Among the calamities that occurred on this day were the refusal of the Jewish People to ignore the report of the Scouts and agree to go with Moses to the Promised Land; the destruction of the First and Second Holy Temples in Jerusalem at the hands of the Babylonians and Romans, respectively; the failure of the Bar Kokhba uprising in the second century; the deadline by which all of Spanish Jewry was to be expelled from the country in 1492; the beginning of World War I in 1917; and the end of legal Jewish residence in Gush Katif, in 2005.



As on every Tisha B'Av since the liberation of the Western Wall in 1967, tens of thousands of Jews frequented the Wall last night and today, praying for the rebuilding of the Temple just behind it. Though pleasure trips and joyous get-togethers are forbidden on Tisha B'Av, Rabbi Eliezer Melamed - Rabbi of Har Bracha in the Shomron, head of Yeshivat Shavei Shomron, and author of several Halakhic [Jewish Legal] works - has written,



"It is clear that one need not refrain from going to the Western Wall [on Tisha B'Av] for fear of meeting friends and being happy. My father and teacher [Rabbi Zalman Melamed] has said that there is no greater rectification for Tisha B'Av than to go to the Wall, the remnant of the destruction, and to pray for the Holy Temple to be speedily rebuilt in our days. On the contrary: The fact that many people go there enhances the power of the prayer, and increases Divine honor."

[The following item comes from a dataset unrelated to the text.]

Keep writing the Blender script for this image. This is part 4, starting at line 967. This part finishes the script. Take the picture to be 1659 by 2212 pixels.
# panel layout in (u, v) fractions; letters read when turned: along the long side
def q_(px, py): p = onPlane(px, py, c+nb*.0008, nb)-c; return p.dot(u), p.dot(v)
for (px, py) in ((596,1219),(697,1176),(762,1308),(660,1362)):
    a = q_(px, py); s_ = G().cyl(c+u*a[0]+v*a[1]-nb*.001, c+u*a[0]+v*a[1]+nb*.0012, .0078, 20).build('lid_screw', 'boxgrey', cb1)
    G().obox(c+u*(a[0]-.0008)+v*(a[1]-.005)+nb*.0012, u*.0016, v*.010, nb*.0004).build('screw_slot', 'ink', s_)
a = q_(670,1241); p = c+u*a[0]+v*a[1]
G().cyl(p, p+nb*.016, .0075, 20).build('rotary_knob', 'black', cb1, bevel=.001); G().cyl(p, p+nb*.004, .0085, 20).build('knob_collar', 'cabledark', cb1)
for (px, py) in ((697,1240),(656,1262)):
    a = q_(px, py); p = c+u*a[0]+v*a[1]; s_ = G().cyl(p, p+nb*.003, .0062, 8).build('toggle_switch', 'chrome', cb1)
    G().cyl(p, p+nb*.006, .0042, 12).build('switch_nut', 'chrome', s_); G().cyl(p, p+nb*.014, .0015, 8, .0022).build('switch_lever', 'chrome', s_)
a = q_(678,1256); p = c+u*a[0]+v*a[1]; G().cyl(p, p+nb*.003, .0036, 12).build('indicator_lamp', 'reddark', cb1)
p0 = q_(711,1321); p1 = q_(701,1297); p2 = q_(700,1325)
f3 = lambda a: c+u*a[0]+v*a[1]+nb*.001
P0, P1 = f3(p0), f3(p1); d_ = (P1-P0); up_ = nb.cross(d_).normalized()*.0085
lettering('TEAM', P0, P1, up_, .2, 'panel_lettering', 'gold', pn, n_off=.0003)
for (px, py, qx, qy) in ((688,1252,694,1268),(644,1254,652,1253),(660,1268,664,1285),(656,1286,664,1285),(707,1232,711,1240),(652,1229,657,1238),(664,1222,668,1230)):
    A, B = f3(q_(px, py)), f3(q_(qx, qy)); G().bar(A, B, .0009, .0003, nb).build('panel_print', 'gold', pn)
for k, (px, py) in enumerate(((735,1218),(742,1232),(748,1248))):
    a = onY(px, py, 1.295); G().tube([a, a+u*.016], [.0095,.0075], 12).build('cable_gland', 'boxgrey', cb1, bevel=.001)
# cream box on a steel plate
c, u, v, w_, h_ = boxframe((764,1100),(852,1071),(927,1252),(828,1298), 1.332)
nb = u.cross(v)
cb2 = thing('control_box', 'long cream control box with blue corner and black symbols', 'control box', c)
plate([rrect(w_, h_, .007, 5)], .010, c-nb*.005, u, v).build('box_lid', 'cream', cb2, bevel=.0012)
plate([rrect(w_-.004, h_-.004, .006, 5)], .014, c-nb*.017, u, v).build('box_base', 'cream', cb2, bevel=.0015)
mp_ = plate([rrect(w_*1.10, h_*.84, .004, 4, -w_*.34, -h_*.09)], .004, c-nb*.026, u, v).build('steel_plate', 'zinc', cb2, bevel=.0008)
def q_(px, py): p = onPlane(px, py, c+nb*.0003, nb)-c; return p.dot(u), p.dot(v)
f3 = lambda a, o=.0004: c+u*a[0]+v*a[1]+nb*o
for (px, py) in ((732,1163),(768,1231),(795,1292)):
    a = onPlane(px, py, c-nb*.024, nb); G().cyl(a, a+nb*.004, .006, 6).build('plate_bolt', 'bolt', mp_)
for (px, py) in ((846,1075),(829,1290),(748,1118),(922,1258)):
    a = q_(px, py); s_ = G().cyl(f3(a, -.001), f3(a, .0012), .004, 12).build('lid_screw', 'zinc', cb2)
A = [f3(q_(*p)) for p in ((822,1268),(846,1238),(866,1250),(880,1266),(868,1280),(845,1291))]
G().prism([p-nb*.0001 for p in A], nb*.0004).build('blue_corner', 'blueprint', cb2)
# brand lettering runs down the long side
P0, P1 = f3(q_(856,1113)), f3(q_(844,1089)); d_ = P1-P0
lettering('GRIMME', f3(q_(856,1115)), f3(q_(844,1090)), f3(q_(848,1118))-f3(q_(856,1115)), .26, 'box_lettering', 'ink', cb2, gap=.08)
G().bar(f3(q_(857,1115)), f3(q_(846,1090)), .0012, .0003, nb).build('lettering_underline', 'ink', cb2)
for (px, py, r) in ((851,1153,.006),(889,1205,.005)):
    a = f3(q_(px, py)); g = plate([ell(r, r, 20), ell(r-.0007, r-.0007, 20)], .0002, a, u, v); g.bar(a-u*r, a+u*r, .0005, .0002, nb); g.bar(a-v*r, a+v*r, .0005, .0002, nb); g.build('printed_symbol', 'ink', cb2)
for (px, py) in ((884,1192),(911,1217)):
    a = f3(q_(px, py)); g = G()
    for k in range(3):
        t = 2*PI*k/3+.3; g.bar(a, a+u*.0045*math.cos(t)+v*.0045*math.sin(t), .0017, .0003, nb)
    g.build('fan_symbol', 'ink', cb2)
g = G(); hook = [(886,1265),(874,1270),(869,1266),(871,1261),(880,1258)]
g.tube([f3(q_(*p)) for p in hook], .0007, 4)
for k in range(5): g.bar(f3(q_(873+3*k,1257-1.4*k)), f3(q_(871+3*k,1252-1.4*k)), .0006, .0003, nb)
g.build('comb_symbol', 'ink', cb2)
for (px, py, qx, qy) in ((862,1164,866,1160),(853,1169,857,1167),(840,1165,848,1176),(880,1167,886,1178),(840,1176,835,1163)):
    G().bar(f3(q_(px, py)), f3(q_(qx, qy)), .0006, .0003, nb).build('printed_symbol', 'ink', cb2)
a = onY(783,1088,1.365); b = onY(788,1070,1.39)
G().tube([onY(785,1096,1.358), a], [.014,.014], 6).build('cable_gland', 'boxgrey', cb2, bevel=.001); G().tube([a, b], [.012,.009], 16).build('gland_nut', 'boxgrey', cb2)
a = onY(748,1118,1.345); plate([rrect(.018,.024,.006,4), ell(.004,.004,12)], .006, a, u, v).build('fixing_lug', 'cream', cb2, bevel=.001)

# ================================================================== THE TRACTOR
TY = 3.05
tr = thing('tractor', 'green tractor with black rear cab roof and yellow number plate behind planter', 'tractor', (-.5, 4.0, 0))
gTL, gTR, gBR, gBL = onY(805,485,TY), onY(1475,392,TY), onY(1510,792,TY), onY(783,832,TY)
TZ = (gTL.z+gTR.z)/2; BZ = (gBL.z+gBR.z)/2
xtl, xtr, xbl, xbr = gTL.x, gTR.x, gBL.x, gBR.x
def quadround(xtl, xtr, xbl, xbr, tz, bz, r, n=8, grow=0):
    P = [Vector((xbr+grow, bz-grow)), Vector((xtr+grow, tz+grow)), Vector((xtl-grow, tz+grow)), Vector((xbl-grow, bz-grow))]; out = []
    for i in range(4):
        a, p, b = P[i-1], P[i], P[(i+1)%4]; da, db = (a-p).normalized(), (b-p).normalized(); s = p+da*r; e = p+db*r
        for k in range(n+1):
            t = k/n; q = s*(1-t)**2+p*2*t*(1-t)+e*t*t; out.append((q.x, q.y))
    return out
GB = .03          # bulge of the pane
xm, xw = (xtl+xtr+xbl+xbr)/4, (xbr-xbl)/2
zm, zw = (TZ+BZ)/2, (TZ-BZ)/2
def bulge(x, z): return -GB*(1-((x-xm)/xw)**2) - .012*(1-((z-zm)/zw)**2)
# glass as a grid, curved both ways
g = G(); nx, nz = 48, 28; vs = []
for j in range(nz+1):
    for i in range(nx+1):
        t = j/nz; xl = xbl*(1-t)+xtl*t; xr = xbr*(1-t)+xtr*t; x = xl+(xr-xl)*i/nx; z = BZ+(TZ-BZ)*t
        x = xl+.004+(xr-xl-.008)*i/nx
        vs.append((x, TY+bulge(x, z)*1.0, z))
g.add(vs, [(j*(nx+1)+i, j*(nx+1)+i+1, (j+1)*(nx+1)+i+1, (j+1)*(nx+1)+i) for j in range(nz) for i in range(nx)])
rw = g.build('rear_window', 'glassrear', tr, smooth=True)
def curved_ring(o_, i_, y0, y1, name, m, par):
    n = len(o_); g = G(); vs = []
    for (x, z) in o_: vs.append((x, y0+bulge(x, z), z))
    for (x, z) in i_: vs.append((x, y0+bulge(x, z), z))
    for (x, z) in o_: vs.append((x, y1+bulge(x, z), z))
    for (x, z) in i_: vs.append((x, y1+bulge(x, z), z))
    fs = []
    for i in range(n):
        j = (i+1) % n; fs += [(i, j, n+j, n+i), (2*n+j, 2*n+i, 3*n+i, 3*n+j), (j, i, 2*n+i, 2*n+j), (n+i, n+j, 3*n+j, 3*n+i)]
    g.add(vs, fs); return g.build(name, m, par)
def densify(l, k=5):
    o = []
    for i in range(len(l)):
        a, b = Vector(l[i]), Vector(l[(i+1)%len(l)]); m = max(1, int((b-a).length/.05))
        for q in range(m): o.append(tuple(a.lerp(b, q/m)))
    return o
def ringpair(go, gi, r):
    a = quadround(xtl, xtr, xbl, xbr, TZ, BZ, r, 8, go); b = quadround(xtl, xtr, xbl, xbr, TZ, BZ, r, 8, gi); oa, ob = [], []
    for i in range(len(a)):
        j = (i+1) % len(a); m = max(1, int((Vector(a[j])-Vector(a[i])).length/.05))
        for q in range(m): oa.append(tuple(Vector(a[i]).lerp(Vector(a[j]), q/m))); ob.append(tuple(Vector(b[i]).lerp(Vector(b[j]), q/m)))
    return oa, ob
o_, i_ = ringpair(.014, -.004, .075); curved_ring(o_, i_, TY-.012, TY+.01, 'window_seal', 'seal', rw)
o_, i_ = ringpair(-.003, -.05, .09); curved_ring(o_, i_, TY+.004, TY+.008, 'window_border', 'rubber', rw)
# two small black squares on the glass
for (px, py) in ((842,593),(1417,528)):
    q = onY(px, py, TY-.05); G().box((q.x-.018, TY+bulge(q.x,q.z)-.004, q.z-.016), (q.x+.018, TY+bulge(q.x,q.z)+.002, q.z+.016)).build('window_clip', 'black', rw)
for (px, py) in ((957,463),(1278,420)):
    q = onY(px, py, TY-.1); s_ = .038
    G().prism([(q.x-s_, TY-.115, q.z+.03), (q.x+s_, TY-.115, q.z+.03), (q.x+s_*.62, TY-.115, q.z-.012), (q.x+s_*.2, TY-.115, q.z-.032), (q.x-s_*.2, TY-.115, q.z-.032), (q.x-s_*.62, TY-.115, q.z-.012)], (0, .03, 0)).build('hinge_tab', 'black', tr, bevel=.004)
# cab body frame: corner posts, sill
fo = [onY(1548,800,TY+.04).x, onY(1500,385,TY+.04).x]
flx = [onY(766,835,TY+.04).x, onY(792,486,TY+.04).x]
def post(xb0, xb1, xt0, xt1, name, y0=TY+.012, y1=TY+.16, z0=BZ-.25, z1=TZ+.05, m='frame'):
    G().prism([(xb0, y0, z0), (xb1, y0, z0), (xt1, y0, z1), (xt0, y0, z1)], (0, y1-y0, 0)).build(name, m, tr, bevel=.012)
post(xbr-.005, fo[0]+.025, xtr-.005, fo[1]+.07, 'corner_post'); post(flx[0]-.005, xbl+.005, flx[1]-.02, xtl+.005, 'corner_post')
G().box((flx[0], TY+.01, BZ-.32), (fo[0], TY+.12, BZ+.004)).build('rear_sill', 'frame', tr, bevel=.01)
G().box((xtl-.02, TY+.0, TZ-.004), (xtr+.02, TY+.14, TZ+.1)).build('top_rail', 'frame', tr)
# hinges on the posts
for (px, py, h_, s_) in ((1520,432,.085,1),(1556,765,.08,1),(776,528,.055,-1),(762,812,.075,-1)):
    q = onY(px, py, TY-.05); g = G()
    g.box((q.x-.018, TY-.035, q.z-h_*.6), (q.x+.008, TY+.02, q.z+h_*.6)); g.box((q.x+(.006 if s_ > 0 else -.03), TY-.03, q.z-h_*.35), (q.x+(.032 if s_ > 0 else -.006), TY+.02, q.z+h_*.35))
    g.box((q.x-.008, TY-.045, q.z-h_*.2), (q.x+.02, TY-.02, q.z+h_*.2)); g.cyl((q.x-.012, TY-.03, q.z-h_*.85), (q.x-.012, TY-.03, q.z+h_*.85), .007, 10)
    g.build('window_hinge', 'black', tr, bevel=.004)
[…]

Rabbi Melamed the son added that when one meets friends there, "he should not greet them, but is permitted to grasp their hands with love and pray with them for the rebuilding of the Beit HaMikdash."



The police have restricted entry to the Temple Mount: No Jews at all, no tourists, and for Moslems - only females or 45-year-old-and-over residents of Israel.



The Supreme Court had originally permitted members of the Temple Mount Faithful organization to enter, together with other Jews, as long as they would not wear special clothing, act provocatively, or stand out in any way or form. The police, however, pre-empted the decision by forbidding all Jews to enter, for fear of Arab violence against them. Jerusalem Mayor Uri Lupoliansky supported the police decision.



The Chief Rabbinate, which held a meeting in Sderot this week, issued a ruling forbidding soldiers at war from fasting on Tisha B'Av this year. The ruling states that fasting could affect their combat ability and "is liable to cause danger to their lives and to others around them, and therefore they must eat and drink as much as they need in order to be as fit for combat as possible and to carry out this holy mission of fighting and winning."



The rabbis also called upon "all our brothers in the House of Israel wherever they dwell, including those who normally do not fast on this day, to make a special effort to strengthen the Nation of Israel and its unity, and to keep the fast of Tisha B'Av. All of Israel is responsible for one another, and this power obligates us to lend a hand and take part in the sorrow of those who are suffering because of this war."